時々お芝居を観に劇場へ足を運びます。幕が上がる前に(実際に幕があったら描けないけど)必ず舞台装置をスケッチすることにしています。
今回は竹中直人さんと生瀬勝久さんの最強コンビが主演ということでチケットを迷わず即買い。このお二人が主演だし、題名が「火星の二人」なのでハチャメチャな喜劇かと思いきや重い人間模様を表現した内容でじっくり観る雰囲気でした。
詳しい内容は割愛しますが、そんな人間模様の表現する舞台装置が一軒屋になっていました。
スキップフロア状にリビング、ダイニング、書斎をメインに、玄関、階段なども含め客席から全てを観ることができる設計。お芝居の流れのなかで役者が巧みに空間を移動しながら物語が進んでいきます。場面転換があまりなく、空間の移動がその役割になっていて物語がとぎれることなく進む印象でした。

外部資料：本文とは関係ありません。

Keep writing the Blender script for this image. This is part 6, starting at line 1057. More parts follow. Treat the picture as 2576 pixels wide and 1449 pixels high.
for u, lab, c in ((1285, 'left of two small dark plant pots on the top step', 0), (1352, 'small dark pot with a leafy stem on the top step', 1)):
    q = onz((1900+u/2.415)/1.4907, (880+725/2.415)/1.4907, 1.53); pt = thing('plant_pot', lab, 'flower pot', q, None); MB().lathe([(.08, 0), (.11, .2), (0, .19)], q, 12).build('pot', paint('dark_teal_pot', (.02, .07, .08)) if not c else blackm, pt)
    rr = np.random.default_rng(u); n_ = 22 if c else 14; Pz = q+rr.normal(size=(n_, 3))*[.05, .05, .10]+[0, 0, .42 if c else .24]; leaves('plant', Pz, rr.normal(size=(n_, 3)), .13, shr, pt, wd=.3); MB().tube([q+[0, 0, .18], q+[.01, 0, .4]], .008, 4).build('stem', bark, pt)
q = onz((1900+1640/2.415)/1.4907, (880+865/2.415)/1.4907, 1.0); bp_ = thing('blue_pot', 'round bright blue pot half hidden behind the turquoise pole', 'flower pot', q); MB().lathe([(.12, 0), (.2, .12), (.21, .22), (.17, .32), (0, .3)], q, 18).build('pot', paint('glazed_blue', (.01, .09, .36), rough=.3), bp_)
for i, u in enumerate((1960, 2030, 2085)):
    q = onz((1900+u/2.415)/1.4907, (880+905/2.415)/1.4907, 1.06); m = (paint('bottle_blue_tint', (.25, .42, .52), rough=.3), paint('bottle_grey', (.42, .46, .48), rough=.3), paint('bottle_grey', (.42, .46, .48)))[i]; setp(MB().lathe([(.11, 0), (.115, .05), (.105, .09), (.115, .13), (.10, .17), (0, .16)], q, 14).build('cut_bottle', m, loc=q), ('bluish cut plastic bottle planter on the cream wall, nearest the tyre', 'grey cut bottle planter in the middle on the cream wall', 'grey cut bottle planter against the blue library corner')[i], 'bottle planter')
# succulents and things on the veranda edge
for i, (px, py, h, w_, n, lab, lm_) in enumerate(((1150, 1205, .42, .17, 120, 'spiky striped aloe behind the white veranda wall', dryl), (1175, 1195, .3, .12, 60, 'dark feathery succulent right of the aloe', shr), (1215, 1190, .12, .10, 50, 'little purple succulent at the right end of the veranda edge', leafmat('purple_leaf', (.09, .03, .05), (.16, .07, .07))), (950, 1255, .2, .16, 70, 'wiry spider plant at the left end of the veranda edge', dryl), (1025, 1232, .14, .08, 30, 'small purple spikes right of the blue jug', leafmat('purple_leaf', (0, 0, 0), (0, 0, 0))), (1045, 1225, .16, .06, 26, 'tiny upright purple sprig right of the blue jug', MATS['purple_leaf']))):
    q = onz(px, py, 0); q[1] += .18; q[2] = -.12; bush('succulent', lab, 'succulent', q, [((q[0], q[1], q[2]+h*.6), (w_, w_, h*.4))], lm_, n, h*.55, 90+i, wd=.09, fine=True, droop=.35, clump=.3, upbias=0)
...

場面転換では外壁というかファサードがサッと降りてきて一瞬にして庭空間ができて庭先での会話場面になったりします。その外壁には窓があって、照明の演出によって夕方の庭から窓越しに一家団欒が覗き見しているような雰囲気になったりします。ひとつひとつの場面が舞台装置と照明演出によって一気に観るものをその空間に引き込んでいるよう感覚でした。
物語を演出することを目的にした装置は同じ一軒屋でも当然ながら普段私が設計している設計手法とは全く別の観点から設計されていて、舞台装置のデザインは楽しいだろうななんて味わったことのない経験に想いをはせながら考えながら見てました。